Tanto è falso che da essi noi oggi deriviamo la dilagante (e inesistente) “teoria dello stupro”, quanto è vero che i principi cavallereschi, così potentemente affermati, sono ancora vivi in moltissimi uomini e donne contemporanei. Se ci sono ancora (e in effetti ci sono) uomini che intervengono, anche a rischio di rimanere feriti o uccisi, a difendere una donna aggredita; che si alzano quando una donna entra in una stanza; che lasciano il passo a una donna; che compiono le più incredibili follie per conquistare la propria amata; e se costoro non fanno nulla di tutto questo per un uomo, ebbene è anche grazie a quell’eredità culturale, elemento fondante, piaccia o meno, della relazione uomo-donna, pur filtrata anch’essa dall’evoluzione successiva, Illuminismo in primis.
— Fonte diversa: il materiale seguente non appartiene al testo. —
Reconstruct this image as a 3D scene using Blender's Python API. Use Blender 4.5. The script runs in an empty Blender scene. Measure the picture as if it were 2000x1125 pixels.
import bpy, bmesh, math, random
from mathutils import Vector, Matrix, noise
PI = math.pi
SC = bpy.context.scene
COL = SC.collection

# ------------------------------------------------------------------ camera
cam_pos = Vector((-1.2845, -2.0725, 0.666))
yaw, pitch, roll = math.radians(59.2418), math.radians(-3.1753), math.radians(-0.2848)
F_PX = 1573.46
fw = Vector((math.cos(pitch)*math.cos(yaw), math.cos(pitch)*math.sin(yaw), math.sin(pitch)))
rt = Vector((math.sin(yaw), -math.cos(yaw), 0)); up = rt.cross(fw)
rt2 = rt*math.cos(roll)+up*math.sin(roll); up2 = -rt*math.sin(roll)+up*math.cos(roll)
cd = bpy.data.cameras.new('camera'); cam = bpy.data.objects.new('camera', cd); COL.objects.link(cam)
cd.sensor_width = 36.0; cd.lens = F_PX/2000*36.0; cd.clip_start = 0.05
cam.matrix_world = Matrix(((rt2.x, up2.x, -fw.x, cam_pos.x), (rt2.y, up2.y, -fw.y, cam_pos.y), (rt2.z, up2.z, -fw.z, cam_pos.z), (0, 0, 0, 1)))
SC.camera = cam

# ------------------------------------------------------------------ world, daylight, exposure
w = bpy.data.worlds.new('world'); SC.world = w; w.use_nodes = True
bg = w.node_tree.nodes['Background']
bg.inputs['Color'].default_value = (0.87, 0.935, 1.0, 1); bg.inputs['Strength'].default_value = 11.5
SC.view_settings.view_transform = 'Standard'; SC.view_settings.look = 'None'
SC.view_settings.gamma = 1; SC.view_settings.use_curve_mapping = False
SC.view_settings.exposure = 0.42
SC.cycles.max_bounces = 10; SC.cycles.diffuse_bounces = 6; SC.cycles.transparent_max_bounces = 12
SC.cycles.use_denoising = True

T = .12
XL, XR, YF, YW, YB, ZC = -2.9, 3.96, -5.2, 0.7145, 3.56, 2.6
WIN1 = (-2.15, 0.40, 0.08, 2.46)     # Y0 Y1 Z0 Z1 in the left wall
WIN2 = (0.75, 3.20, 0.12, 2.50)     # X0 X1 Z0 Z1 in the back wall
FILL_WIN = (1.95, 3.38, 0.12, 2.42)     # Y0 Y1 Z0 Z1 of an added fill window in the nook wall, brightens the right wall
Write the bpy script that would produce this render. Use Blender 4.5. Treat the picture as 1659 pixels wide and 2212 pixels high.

È per questo che nella profonda convinzione di ognuno, giusta o meno che sia, l’uomo è davvero uomo quando salva o protegge una donna, e smette di esserlo quando la uccide o la stupra. Anche per questo chi finisce in carcere per crimini del genere sa che non farà una bella vita con i compagni di prigionia: per paradosso, i delinquenti generici sono gli ultimi assertori moderni delle severe leggi della cavalleria e in genere la fanno pagare molto amara, da dietro le sbarre, a chi si è macchiato di reati contro le donne (o i bambini). In ogni caso, non vedere questo percorso prospettico, non ammettere l’importanza del caposaldo cavalleresco nel dare l’imprinting di base alla condotta maschile moderna, vuol dire essere ciechi o ignoranti o in malafede. O tutte e tre le cose insieme. In una parola: femministi. Come il giudice Paola Di Nicola.